GREENPEACE, “PUNTO DI PARTENZA, NON ARRIVO”

Per Greenpeace, la firma di Usa e Cina “è un segnale molto forte per tutto il Pianeta. Gli impegni presi nel dicembre 2015 a Parigi si stanno trasformando da semplici accordi in azioni concrete; e l’entrata in vigore del trattato è ora molto più vicina. Ciò non deve però essere visto come un punto di arrivo, ma come un punto di partenza”.

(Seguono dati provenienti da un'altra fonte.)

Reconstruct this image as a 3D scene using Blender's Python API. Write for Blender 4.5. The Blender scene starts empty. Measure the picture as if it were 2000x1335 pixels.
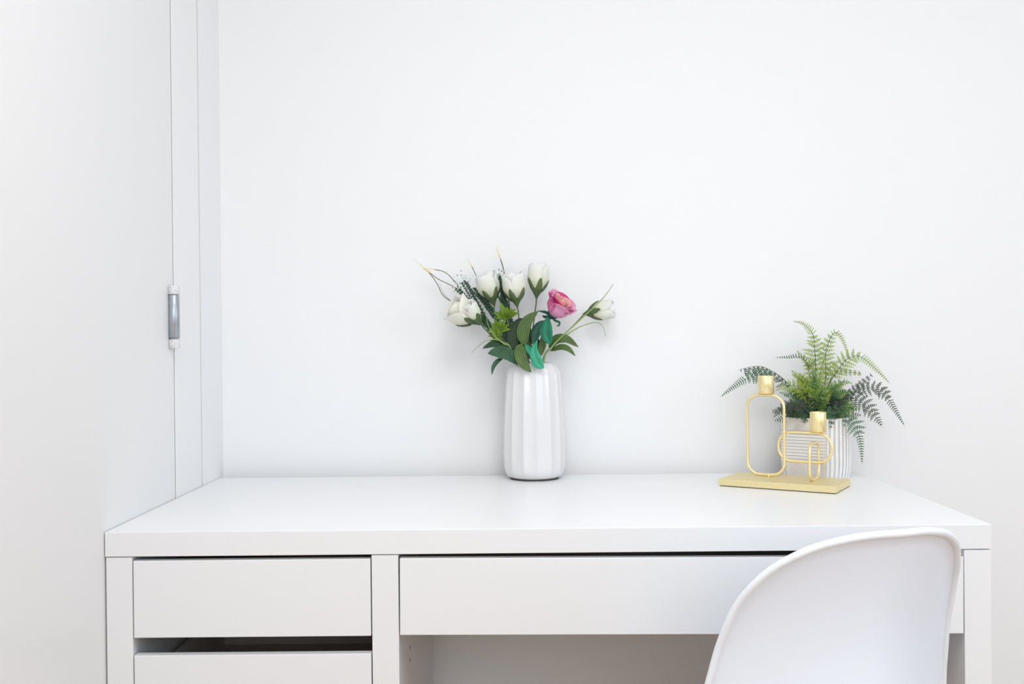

Usa e Cina – dice Greenpeace – dovranno ora aumentare le proprie ambizioni e velocizzare l’adozione di provvedimenti utili a evitare le conseguenze peggiori dei cambiamenti climatici. Inoltre, dovranno fare pressione a livello internazionale perché le ratifiche dell’accordo si completino il prima possibile.

Il G20 offre anche alle altre 18 principali economie del Pianeta la possibilità di mostrare come intendano difendere il clima. E Greenpeace sollecita Ue e Italia alle rispettive ratifiche.